|
Duke
Nukem is definitely known for his one-liners, do you have a favorite one?
“I had eggs for breakfast, your mom had sausage” (in Duke’s
voice) (laughs) You know, I like… “I’ve got balls of steel” and “I’ll
rip your head off and shit down your neck”. Those are personal favorites of mine.
Nice.
Can you say anything about the one-liners in this game? (Duke Nukem Forever)
Well, the “Eggs and Sausage” is from this game.
You know, they took the original line where Duke would say “I’ll rip your head off and shit down your neck”
– and now it’s been replaced with “I’ll rip out your eyeball and piss on your brain”.
Plus there are many – many more. Duke has so many hilarious one-liners in this game.
Most of the script, by the way, written by women.
Oh, really? Wow.
Yeah. (laughs) Surprise!
So they can’t complain
about it later – or sue the game over it.

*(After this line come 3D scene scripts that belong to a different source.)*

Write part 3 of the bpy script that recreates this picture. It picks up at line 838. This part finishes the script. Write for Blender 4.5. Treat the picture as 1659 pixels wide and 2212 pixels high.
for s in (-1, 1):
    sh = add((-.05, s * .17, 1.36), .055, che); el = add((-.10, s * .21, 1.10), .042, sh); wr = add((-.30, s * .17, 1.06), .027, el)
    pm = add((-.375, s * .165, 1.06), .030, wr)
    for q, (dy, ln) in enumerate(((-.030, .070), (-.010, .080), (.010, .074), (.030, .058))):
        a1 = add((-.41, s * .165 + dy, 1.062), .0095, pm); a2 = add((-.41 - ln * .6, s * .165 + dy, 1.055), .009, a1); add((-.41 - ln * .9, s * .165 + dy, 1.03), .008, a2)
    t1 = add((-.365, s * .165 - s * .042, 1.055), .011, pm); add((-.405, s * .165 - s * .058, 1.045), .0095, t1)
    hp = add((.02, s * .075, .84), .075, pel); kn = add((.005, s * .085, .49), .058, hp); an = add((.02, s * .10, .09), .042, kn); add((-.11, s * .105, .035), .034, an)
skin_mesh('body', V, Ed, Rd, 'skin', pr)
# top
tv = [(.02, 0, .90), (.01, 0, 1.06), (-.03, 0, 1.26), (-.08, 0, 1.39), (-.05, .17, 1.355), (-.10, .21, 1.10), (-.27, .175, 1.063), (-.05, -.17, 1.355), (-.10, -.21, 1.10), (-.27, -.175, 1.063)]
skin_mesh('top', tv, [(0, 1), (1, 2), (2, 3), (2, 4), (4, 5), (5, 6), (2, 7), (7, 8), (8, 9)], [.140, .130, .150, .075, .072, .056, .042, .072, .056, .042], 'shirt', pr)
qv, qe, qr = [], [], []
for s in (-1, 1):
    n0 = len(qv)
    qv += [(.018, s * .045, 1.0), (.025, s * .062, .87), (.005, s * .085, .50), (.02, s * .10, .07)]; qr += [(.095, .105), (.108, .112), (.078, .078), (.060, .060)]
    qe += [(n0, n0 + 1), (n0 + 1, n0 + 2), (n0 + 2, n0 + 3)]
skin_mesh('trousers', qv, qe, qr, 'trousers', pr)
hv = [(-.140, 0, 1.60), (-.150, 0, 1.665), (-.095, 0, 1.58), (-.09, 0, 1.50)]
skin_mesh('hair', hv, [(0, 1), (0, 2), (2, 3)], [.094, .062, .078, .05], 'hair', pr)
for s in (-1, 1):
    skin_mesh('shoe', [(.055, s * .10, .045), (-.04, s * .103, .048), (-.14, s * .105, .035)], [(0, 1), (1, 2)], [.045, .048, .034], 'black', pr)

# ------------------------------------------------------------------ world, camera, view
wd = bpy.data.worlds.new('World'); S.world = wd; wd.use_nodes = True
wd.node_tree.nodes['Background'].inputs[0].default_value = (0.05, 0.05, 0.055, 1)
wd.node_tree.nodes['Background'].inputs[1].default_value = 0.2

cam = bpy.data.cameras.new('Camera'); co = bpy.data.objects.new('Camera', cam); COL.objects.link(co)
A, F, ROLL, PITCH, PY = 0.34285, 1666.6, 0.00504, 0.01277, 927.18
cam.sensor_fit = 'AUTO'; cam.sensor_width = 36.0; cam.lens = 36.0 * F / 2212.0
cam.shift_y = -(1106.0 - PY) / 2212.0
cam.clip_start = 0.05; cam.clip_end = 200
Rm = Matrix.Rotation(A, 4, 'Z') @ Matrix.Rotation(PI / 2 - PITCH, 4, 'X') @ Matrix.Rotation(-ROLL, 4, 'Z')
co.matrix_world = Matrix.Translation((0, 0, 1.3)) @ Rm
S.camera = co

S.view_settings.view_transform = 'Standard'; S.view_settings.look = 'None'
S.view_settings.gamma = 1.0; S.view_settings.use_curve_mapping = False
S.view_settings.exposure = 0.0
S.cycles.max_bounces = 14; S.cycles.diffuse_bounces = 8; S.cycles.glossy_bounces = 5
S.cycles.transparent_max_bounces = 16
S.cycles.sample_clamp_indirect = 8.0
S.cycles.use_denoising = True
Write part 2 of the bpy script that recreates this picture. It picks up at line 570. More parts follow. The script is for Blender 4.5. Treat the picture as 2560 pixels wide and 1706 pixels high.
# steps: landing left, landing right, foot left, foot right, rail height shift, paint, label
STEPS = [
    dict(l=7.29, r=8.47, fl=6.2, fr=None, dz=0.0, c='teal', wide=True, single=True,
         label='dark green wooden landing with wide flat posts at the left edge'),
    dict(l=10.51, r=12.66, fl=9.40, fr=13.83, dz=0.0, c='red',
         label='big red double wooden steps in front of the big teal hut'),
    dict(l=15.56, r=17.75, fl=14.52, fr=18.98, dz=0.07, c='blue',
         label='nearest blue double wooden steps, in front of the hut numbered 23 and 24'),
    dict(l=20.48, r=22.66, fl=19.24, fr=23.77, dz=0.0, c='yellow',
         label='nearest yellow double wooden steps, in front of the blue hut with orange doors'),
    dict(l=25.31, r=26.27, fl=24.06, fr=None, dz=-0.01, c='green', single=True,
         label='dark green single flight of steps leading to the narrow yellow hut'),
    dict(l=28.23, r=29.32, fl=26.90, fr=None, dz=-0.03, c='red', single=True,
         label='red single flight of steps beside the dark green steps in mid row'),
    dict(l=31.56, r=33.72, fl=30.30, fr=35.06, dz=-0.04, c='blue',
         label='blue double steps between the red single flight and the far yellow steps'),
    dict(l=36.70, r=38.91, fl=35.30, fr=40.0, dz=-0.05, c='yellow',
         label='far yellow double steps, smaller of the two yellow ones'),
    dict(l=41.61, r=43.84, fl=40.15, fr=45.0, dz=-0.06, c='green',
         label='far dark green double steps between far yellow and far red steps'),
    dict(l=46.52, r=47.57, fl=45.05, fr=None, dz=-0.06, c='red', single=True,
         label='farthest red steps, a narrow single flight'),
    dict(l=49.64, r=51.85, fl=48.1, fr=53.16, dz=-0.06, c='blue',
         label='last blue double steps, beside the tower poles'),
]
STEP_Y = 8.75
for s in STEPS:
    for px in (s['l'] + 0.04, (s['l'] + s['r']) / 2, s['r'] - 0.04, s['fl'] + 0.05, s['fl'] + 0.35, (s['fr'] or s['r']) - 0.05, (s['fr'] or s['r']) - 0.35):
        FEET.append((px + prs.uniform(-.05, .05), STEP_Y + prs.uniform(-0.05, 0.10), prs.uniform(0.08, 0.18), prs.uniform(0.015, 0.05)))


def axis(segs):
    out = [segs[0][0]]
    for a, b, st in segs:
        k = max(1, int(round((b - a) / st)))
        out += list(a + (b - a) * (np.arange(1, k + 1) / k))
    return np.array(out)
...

No, no they can’t… a woman wrote this stuff – so let’s see chicks complain
about this game. (in Duke’s voice…) Duke would tell them all to bite me.
I’m sure there are
quite a few younger gamers out there that aren’t that familiar with the franchise – how would you describe the
game to them? If this was their first time picking it up.
Well, I’d tell them that it is a first person shooter –
it’s very sexy – your parents DON’T want you to play it. That should be encouragement
enough right there. And it’s highly interactive. It’s so interactive that
when you shrink yourself with the shrink-ray, which is one of Duke’s coolest weapons ever… you know, you can
shoot a mirror and shrink yourself… you can even climb into an RC truck and drive it – or you can walk up to
a telephone and make a call, you can walk up to a pinball machine and play it, you can reach into a toilet and grab a turd.
(laughs) It is highly interactive. If you are a teenage boy – and just coming up
and starting to play games – what’s more fascinating than reaching into a toilet and picking up a turd?
(laughs)
And I hear this one actually has nudity in it, I don’t remember the other games having full nudity.
Uh, well – you know, when you went into the strip club in Duke Nukem 3D you could hit the space bar and say “Shake
it baby” and they’d lower their top. Not much of a thrill back then, but the graphics now are
so good. I mean, you’ve seen the girls in the demo, right?
Oh yeah.
Alright, imagine them getting naked for you, and they do.
That’s good
enough incentive for most listeners out there. What else would you tell people in order to get them
to play this game?
(in Duke’s voice…) Because I’ve got
kids that are in college, and I need to pay for it. (laughs) So buy five copies of my freaking
game! (laughs) No, I would just say that for fans of Duke Nukem – you cannot pass up on getting Duke Nukem
Forever. And to other gamers our there who play other first person shooter games, you know, most of those
games are… you’re under somebody’s command, you’re military, you are a grunt doing grunt work…
whatever. When you play Duke Nukem Forever, you are the king baby. You make your own
decisions, nobody tells you what to do or how to play – and it’s good to be the king.